== Dataset section ==
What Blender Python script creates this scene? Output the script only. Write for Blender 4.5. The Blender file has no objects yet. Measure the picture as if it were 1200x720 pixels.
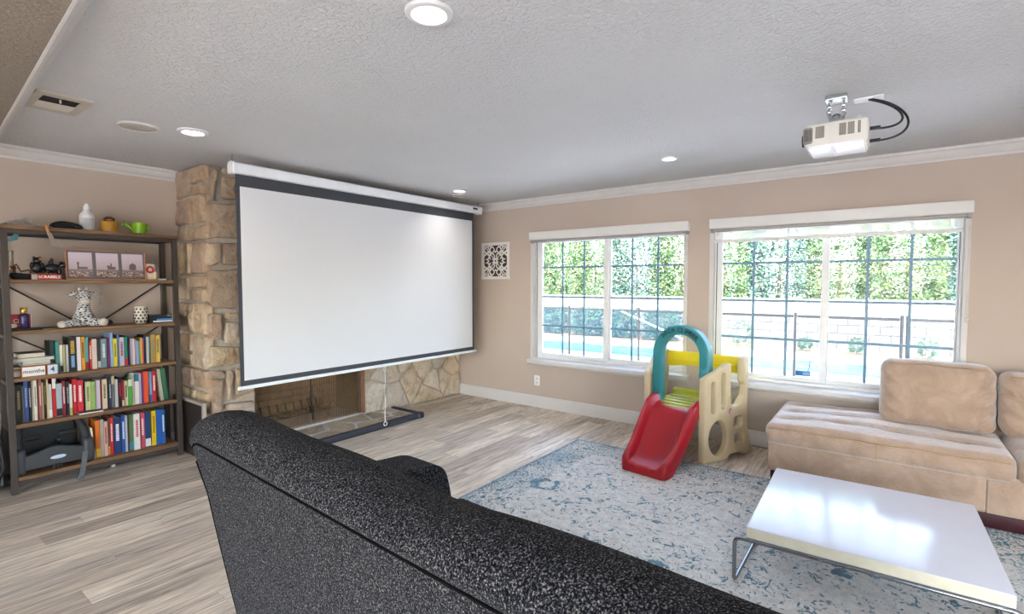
import bpy, bmesh, math, random
from mathutils import Vector, Matrix, noise
from mathutils.geometry import interpolate_bezier
random.seed(7)
SC = bpy.context.scene
COL = SC.collection
R = math.radians
PI = math.pi
# ---------------------------------------------------------------- camera
F_PX, CAM_H = 593.0, 1.455
PITCH = math.atan(27.5 / F_PX)
YAW = math.atan(446.0 / math.hypot(F_PX, 27.5))
_fh = Vector((math.cos(YAW), math.sin(YAW), 0))
RIGHT = Vector((math.sin(YAW), -math.cos(YAW), 0))
FWD = _fh * math.cos(PITCH) - Vector((0, 0, 1)) * math.sin(PITCH)
UP = _fh * math.sin(PITCH) + Vector((0, 0, 1)) * math.cos(PITCH)
CAM = Vector((0, 0, CAM_H))
cd = bpy.data.cameras.new('camera')
cd.sensor_width = 36.0
cd.lens = F_PX / 1200.0 * 36.0
cd.clip_start = 0.05
cd.clip_end = 200
co = bpy.data.objects.new('camera', cd)
COL.objects.link(co)
co.matrix_world = Matrix(((RIGHT.x, UP.x, -FWD.x, CAM.x), (RIGHT.y, UP.y, -FWD.y, CAM.y),
                          (RIGHT.z, UP.z, -FWD.z, CAM.z), (0, 0, 0, 1)))
SC.camera = co
# ---------------------------------------------------------------- sky, sun, exposure
SC.view_settings.view_transform = 'Standard'
SC.view_settings.look = 'None'
SC.view_settings.exposure = 1.18
SC.view_settings.gamma = 1.0
SC.view_settings.use_curve_mapping = False
SKY_STRENGTH = 1.25
SUN_STRENGTH = 7.0
LAMP_WATTS = 1.1
world = bpy.data.worlds.new('sky')
SC.world = world
world.use_nodes = True
wn = world.node_tree
bg = wn.nodes['Background']
sky = wn.nodes.new('ShaderNodeTexSky')
sky.sky_type = 'NISHITA'
sky.sun_disc = False
sky.sun_elevation = R(48)
sky.sun_rotation = R(250)
sky.air_density = 1.0
sky.dust_density = 2.0
hs = wn.nodes.new('ShaderNodeHueSaturation')
hs.inputs['Saturation'].default_value = .72
wn.links.new(sky.outputs[0], hs.inputs['Color'])
wn.links.new(hs.outputs[0], bg.inputs[0])
bg.inputs[1].default_value = SKY_STRENGTH
sl = bpy.data.lights.new('sun', 'SUN')
sl.energy = SUN_STRENGTH
sl.angle = R(0.6)
sl.color = (1.0, 0.95, 0.88)
so = bpy.data.objects.new('sun', sl)
COL.objects.link(so)
so.location = (-6, -4, 12)
so.rotation_euler = Vector((0.62, 0.30, -0.80)).to_track_quat('-Z', 'Y').to_euler()
SC.cycles.max_bounces = 10
SC.cycles.diffuse_bounces = 6
SC.cycles.transparent_max_bounces = 24
SC.cycles.sample_clamp_indirect = 8.0


# ---------------------------------------------------------------- photo pixel -> point on a plane of the room
def _ray(u, v):
    return FWD + RIGHT * ((u - 600) / F_PX) + UP * ((360 - v) / F_PX)


def on_x(u, v, x):
    d = _ray(u, v)
    return CAM + d * (x / d.x)


def on_y(u, v, y):
    d = _ray(u, v)
    return CAM + d * (y / d.y)


def on_z(u, v, z):
    d = _ray(u, v)
    return CAM + d * ((z - CAM_H) / d.z)


# ---------------------------------------------------------------- colour and materials
def lin(c):
    if isinstance(c, str):
        c = c.lstrip('#')
        c = tuple(int(c[i:i + 2], 16) / 255 for i in (0, 2, 4))
    else:
        c = tuple(x / 255 for x in c)
    return tuple((x / 12.92 if x <= .04045 else ((x + .055) / 1.055) ** 2.4) for x in c)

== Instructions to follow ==
Above are lines of data; state how many of them contain the word "scene", with no other output.

== Solution for this exercise ==
2